Sense of place is a much talked about topic in Landscape Architecture (my ed. background), but I know of no one who has been able to "design" for it, because in order to really do so, the whole modernist industrialist system would have to be stood on its head by something like local agarianism of the Wendell Berry type. The only design I know that could come close to that would be rural intentional agrarian community.
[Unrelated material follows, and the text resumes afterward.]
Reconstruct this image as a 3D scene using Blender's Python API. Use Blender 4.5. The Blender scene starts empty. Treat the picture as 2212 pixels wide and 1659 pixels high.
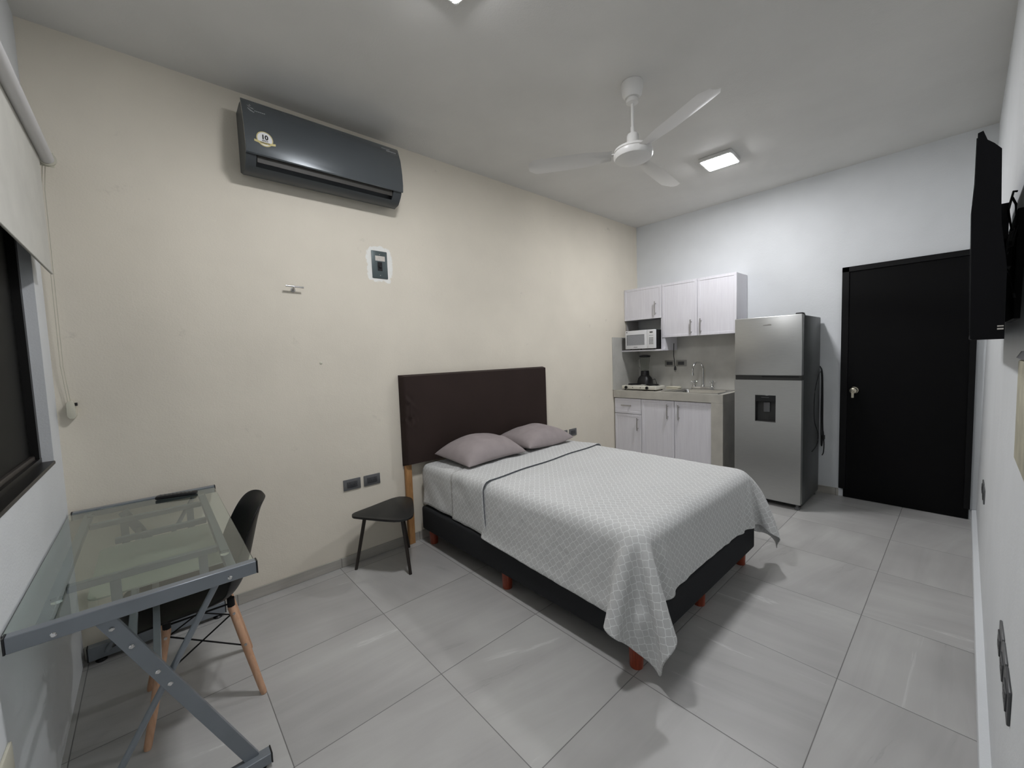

Having been old enough in the late 50s to remember actual agrarian Texas sense of place, I've identified more with being "Texan" than with ethnicity, and find this article to be enlightening:
http://larison.org/2006/08/12/flee-to-the-land-and-take-your-stand-to-live-or-die-in-dixie/

From the article, I infer that "identity", the connection to land and place that is "family" and "ancestry" (ethnicity), could be used as an actual basis of Orthodox Christian outreach, especially in the South, whereby Southerners could come to understand themselves sacramentally (something the article indicates they lack) as well as rooted in the Earth via the Church's spiritually unique anthropology and cosmology, aka the "Sacramental Life". See article by Bishop Alexander Mileant of Bueons Aires -
http://www.fatheralexander.org/booklets/english/sacraments_e.htm#n10

Sacramental connectivity is the beauty of Orthodoxy that doesn't belong to Serbia or eastern Europe only, and can be translated anywhere that anyone (including eastern European expatriates) make themselves at home by culturing such connections. The Earth is capable of being transfigured everywhere through the transfiguration of any human creature into a human being, a "person" created in the Image of God who becomes recreated in the Divine Likeness.

Such reclamation ("recycling) changes relationship between God and human, human and human, and human and creation ("nature"), the latter being something that has never been so crucial as in our modern industrial rootless age, a mere past 50 to 100 or 140 years at most.